Archive Update

TheNewlynArchive

It is only five months into 2014 but the Archive can celebrate achieving our funding target for the project which we have called ‘When Newlyners walked to Lamorna’. The photo was taken last Friday (May 23 2014) in the Mount’s Bay Room at Trinity when a cheque for £500 was handed over to chairman David Tredinnick and treasurer Ron Hogg by Tamas Haydu. Tamas, who is the Development Director of the Cornwall Community Foundation of which the Cornwall 100 Club is part, took the photograph. The other three people in the photo are Scott Bentley who is one of the sponsors of the 100 club, and Friends of the Archive Pete Joseph and Richard Seville Barnes. The Cornwall 100 Club comprises 100 businesses that have come together to financially support Cornish communities, ‘making a real, positive and measurable difference within our beautiful county’.

The £500 from the Cornwall 100 Club was part of £5000 for which we sought funding. We have been very fortunate to have also received £3000 from the Heritage Lottery, £500 from the Co-operative Membership Community Fund, £300 from Cornwall Council, £250 from the Q Fund, £250 from the Lamorna Society, £150 from Penzance auctioneers Lane & Sons, and £100 from Penzance Council.
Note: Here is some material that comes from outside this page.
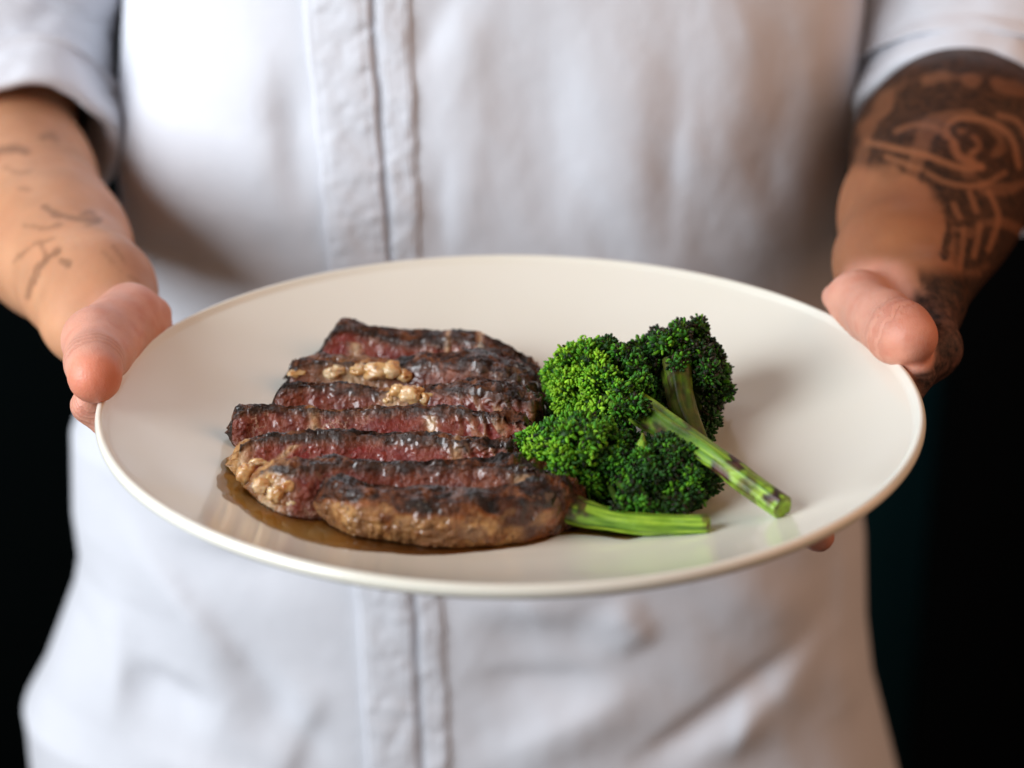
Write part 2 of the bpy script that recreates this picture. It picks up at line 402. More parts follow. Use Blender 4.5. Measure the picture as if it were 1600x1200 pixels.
def build_slice(k, top, h, wtop, fb, bb, label, pink, fatf, bow=0.0, rough=1.0, leftend=0.5, rightend=0.7, tfat=None):
    """top = front upper edge, list of (x, y) in cm at height h ; fb = how far the foot of the cut face stands
    in front of that edge ; wtop(u) = width of the seared top ; bb = spread of the back face"""
    N = 230
    e = spline(np.array(top, float), N); x = e[:, 0]; y0 = e[:, 1]
    u = np.linspace(0, 1, N)
    hz = spline(np.array([[a] for a in h], float), N)[:, 0]
    wt = spline(np.array([[a] for a in wtop], float), N)[:, 0]
    fbu = spline(np.array([[a] for a in fb], float), N)[:, 0]
    # rounded ends: everything shrinks near the ends
    L = x[-1] - x[0]
    el = np.sqrt(np.clip(1 - (1 - np.clip((x - x[0]) / leftend, 0, 1)) ** 2, 0, 1)); er = np.sqrt(np.clip(1 - (1 - np.clip((x[-1] - x) / rightend, 0, 1)) ** 2, 0, 1))
    en = np.clip(np.minimum(el, er), 0.02, 1)
    # cross section corners
    fbn, ftn, btn, bbn, bon = 44, 20, 30, 10, 10
    sec = []; hvv = []; kind = []
    def seg(p, q, n, kd, bulge=0.0, nrm=(0, 0)):
        for i in range(n):
            t = i / n
            sec.append((p[0] + (q[0] - p[0]) * t + nrm[0] * bulge * math.sin(math.pi * t), p[1] + (q[1] - p[1]) * t + nrm[1] * bulge * math.sin(math.pi * t))); kind.append(kd)
    # parametric corners in (a, z): a along y as combination coefficient handled below
    cols = []
    def col(t, kd): cols.append((t, kd))
    # build as arrays over u
    Y = []; Z = []; HV = []; KD = []
    def add(yy, zz, kd): Y.append(yy); Z.append(zz); HV.append(zz / hz); KD.append(kd)
    y0 = y0 + .13 * noise(x * .45, 0 * x, .5, 200 + k) + .05 * noise(x * 1.5, 0 * x, .5, 300 + k); hz = hz + .13 * noise(x * .5, 0 * x, 1.5, 210 + k) + .05 * noise(x * 1.6, 0 * x, 2.5, 220 + k); wt = wt * (1 + .35 * noise(x * .8, 0 * x, 3.5, 230 + k))
    mid = y0 + wt / 2
    yb = y0 + wt + bb
    for t in np.linspace(0, 1, fbn, endpoint=False):          # cut face, foot to top edge
        z = hz * t; yy = y0 - fbu * (1 - t) ** 1.2 - bow * np.sin(math.pi * t)
        # slight rounding at the foot and the top edge
        yy = yy + 0.10 * (1 - np.clip(t / 0.12, 0, 1)) ** 2 + 0.06 * np.clip((t - 0.93) / 0.07, 0, 1) ** 2
        add(yy, z + 0 * yy, 0)
    for t in np.linspace(0, 1, ftn, endpoint=False):          # seared top
        yy = y0 + 0.06 + (wt - 0.12) * t
        add(yy, hz + 0.05 * np.sin(math.pi * t) + 0 * yy, 1)
    for t in np.linspace(0, 1, btn, endpoint=False):          # back face
        z = hz * (1 - t); yy = y0 + wt + bb * t
        add(yy - 0.06 * (1 - np.clip(t / 0.1, 0, 1)), z, 2)
    for t in np.linspace(0, 1, bon, endpoint=False):          # underside
        yy = yb + (y0 - fbu - yb) * t; add(yy, 0 * yy + 0.01, 3)
    Y = np.array(Y).T; Z = np.array(Z).T; HV = np.clip(np.array(HV).T, 0, 1); KD = np.array(KD)
    yc = ((y0 - fbu + yb) / 2)[:, None]; zc = (hz * 0.42)[:, None]
    Y = yc + (Y - yc) * (0.30 + 0.70 * en[:, None]); Zb = zc * 0.6 + (Z - zc * 0.6) * (0.25 + 0.75 * en[:, None]); Z = np.where(en[:, None] < 1, Zb, Z)
    X = np.repeat(x[:, None], Y.shape[1], 1)
    # end profile bulge
    X = X + 0.22 * np.sin(np.pi * HV) * ((1 - el) * -1 + (1 - er))[:, None]
    s = 10 * k + 3
    # displacement
    big = fbm(X * 0.8, Y * 0.8, Z * 0.8, s, 3)
    med = fbm(X * 2.6, Y * 2.6, Z * 2.6, s + 40, 4, 0.55)
    fine = fbm(X * 11, Y * 11, Z * 7, s + 80, 3, 0.6)
    face = (KD[None, :] == 0); topm = (KD[None, :] == 1)
    ny = np.where(face, -1.0, np.where(KD[None, :] == 2, 1.0, 0.0)); nz = np.where(topm, 1.0, 0.0)
    amp = 0.12 * big + np.where(face, 0.050, 0.075) * med * rough + np.where(face, 0.024, 0.034) * fine * rough
    fatm = np.clip(fatf(X, Y, Z, HV), 0, 1) if fatf else 0 * X
    rag = 1 + 1.1 * sstep(.72, .95, u)[:, None] + .5 * sstep(.12, .0, u)[:, None]; amp = amp * np.where(fatm > .4, .5, rag)
    lumpy = np.abs(fbm(X * 3.2, Y * 3.2, Z * 3.2, s + 11, 2)) * 0.12 * fatm
    # torn muscle fibres toward the right
    torn = sstep(0.70, 0.86, u)[:, None] * np.where(face, 1, 0) * (k in (3, 4, 5))
    fib = noise(X * 4.5 + Z * 1.6, Z * 0.7, 0.3, s + 5)
    ridge = 1 - np.abs(noise(X * 3.2 + Z * 1.8 + .4 * noise(X, Z * 2, .2, s), Z * 0.5, 0.3, s + 6)) * 2.2
    amp = amp + lumpy + torn * (0.20 * ridge - .12)
    fatm = np.clip(fatm + torn * sstep(.55, .9, ridge) * .55, 0, 1)
    # pits in the seared top
    amp = amp - topm * 0.16 * sstep(0.35, 0.8, noise(X * 2.2, Y * 3.5, 1.7, s + 9))
    Y = Y + ny * amp; Z = Z + nz * amp
    # ragged upper edge
    edge = np.exp(-((HV - 1) / 0.08) ** 2) * face
    Z = Z + edge * 0.09 * noise(X * 3.1, 0 * X, 0.5, s + 3)
    Z = np.maximum(Z, 0.015)
    Z = Z + plate_z(np.hypot(X, Y)) * (0.9 - 0.5 * np.clip(HV, 0, 1))
    nv = Y.shape[1]
    V = np.stack([X, Y, Z], -1).reshape(-1, 3)
    pk = pink(u)[:, None] * sstep(0.05, 0.30, HV) * (1 - sstep(0.70, 0.97, HV)) + 0 * X
    pk = np.clip(pk + 0.35 * noise(X * 1.5, Z * 2.5, 0.2, s + 21) * pk, 0, 1)
    # colour attributes
    attrs = dict(hv=HV.ravel(), ft=(np.clip(fatm, 0, 1) + 0 * X).ravel(), pk=pk.ravel())
    F = gridfaces(N, nv, True)
    fk = KD[(F[:, 3] % nv)]                           # which band a face belongs to
    fk = KD[np.minimum.reduce([F[:, 0] % nv, F[:, 3] % nv])]
    fk = KD[F[:, 0] % nv]
    fu = F[:, 0] // nv
    endcap = (el[fu] < 0.72) | (er[fu] < 0.75)
    iscut = (fk == 0) & (~endcap)
    if tfat: iscut = np.zeros(len(F), bool)
    org = (float(x.mean()), float(y0.mean() + 0.4), 0.0)
    t = thing('steak_slice', org, label, 'steak', 'slices of the cut grilled steak')
    def sub(nm, mask, mat):
        fs = F[mask]; idx, inv = np.unique(fs.ravel(), return_inverse=True)
        return put(mesh(nm, V[idx], inv.reshape(-1, 4), mat, attrs={a: v[idx] for a, v in attrs.items()}), t, org)
    # caps for the two ends
    caps = []
    if iscut.any(): sub('cut_face', iscut, M['meat'])
    o = sub('crust', ~iscut, M['crust'])
    return t, org, V.reshape(N, nv, 3)

def px2(pts, Z): return [tuple(P(a, b, Z=Z)[:2]) for a, b in pts]
gauss = lambda X, c, w: np.exp(-((X - c) / w) ** 2)
# front to back
s1 = build_slice(1, [(-6.75, -5.7), (-5.6, -7.05), (-4, -7.65), (-2, -7.8), (0, -7.55), (1.5, -7.0), (2.6, -6.1)], [1.5, 1.85, 1.8, 1.75, 1.8, 1.85, 1.6], [1.0, 1.3, 1.25, 1.2, 1.2, 1.3, 1.2],
    [0.10, 0.12, 0.1, 0.1, 0.05, 0.0, 0.0], 0.35, 'browned end slice with its rounded fatty side, front-most slice at the rim of the plate', lambda u: 0 * u,
    lambda X, Y, Z, H: (1 - sstep(0.50, 0.95, H + 0.30 * noise(X * 1.7, Y, Z * 1.2, 4))) * (0.95 - 0.45 * sstep(-2.5, 1.5, X) + 0.35 * noise(X * 1.1, Y, Z * 2, 8)), bow=0.16, leftend=1.5, rightend=1.8, tfat=True)
s2 = build_slice(2, [(-9.05, -4.9), (-7.6, -5.5), (-6, -5.15), (-4, -4.95), (-2, -4.9), (0, -5.1), (2.0, -5.5)], [1.45, 1.75, 1.85, 1.85, 1.85, 1.85, 1.6], [0.7, .8, 0.75, 0.65, 0.65, 0.9, 1.0],
    [0.5, 0.95, 1.1, 1.2, 1.2, 1.0, 0.6], 0.45, 'dark crusted slice with a golden fatty left tip, second from the front', lambda u: 0.35 + 0.25 * np.sin(u * 5),
    lambda X, Y, Z, H: sstep(-7.2, -8.0, X + 0.3 * noise(X, Z * 2, 0, 3)) + 0.8 * gauss(X, 0.4, 0.35) * (H < .9) * (noise(X * 3, Z * 3, 0, 6) > 0), leftend=1.3, rightend=1.4)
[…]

We are very grateful to our sponsors for making our very exciting project possible.

So what does the project involve?

First we are doing a great deal of work reorganising the archives. Two major archives have been joined to the Newlyn Archive recently (the West Cornwall Art Archive and the Lamorna Archive) and it has become very necessary to rationalise these in terms of cataloguing and displaying material so that it more easily accessible to our Friends, members and local communities. The new catalogues will not be up and running for a while yet but eventually there will be three distinct areas in the archive, each with its own catalogue. The Newlyn Catalogue will contain material about the history of Newlyn and its people, particularly its relationships with the sea and fishing. It will continue to keep information about PZ fishing boats and their crews. The Lamorna Catalogue will contain material about the history of the Lamorna Valley, its river and quay, and the history of the people (including artists, writers and visitors) who have lived there. It will also document the history of the Lamorna Society and its members and activities. The Art Catalogue will contain the huge collection of material about aspects of West Cornwall’s Art History, past and present that was part of the West Cornwall Art Archive and add to this the unique collections of material previously held in the Newlyn Archive about the Newlyn Colony of Artists and in the Lamorna Archive about the Lamorna Colony of Artists.

Secondly, we have a number of new ventures aimed to improve our three collections. 1. We have been copying a number of historical tapes kindly provided by Douglas Williams into a digital form so that they can be transcribed. Once this is done, Douglas will be producing a book about them. 2. Pam Lomax is editing the third of our series of Archive books which is about Newlyn at Play. The book covers the period from the end of the nineteenth century until the immediate post war years and will include harbour sports and regattas,  carnivals, choirs, amateur dramatics and much else. The book will be available in October. We hope that anyone with stories or photographs that could be included will contact Pam. 3. Margaret Follows is liasing with teachers at Tolcarne School to give the children an opportunity to participate in a project on the theme of Newlyn at Play. 4. Anne Forrest (who is the current chair of the Lamorna Society as well as a Friend of the Newlyn Archive) is interviewing people in the community about The Good Friday Walk to Lamorna. She tells us that ‘the origin of this old tradition is as obscure as it is fascinating’. Many of the ninety-year olds she has spoken to remember their parents and grandparents telling of travelling from Penzance, Paul, Mousehole, Newlyn and St Buryan to walk to Lamorna on this day, but no-one seems to know when it started. ‘Was there a religious significance – the distance of the walk being similar to that of the Way of the Cross, the journey Christ took to Calvary? Was the possibility of finding a rare Lamorna Cross stone, too tempting to miss on this Holy Day? Was it just an opportunity for friends to congregate and enjoy each other’s company on the one day the men would be off work, capitalising on a family day out? Or was it an eagerly awaited opportunity for boy to meet girl? It’s thought that perhaps young ladies went to display their Easter bonnets and the young men to admire them… Maybe because Spring is heralded early in the little valley and as ‘in the Spring a young man’s fancy turn to love’ what better place than Lamorna to enjoy Nature’s reawakening…’

The answers to these questions may be revealed at the two-day Open Day at Trinity Centre on October 3-4 2014 which will mark the completion of the project.

BUT THERE ARE OTHER EVENTS AT THE ARCHIVE BEFORE THAT. Transcribing old tapes or talking to people who remember taking part in the Good Friday Walk has uncovered other reminiscences about the past from people who said that Newlyn or Lamorna was where they ‘belong to be’. Belonging to Be is the title of the next Newlyn Archive Open Day on July 19 2014. Belonging to Be is about the places where we belong and the people that inhabit them.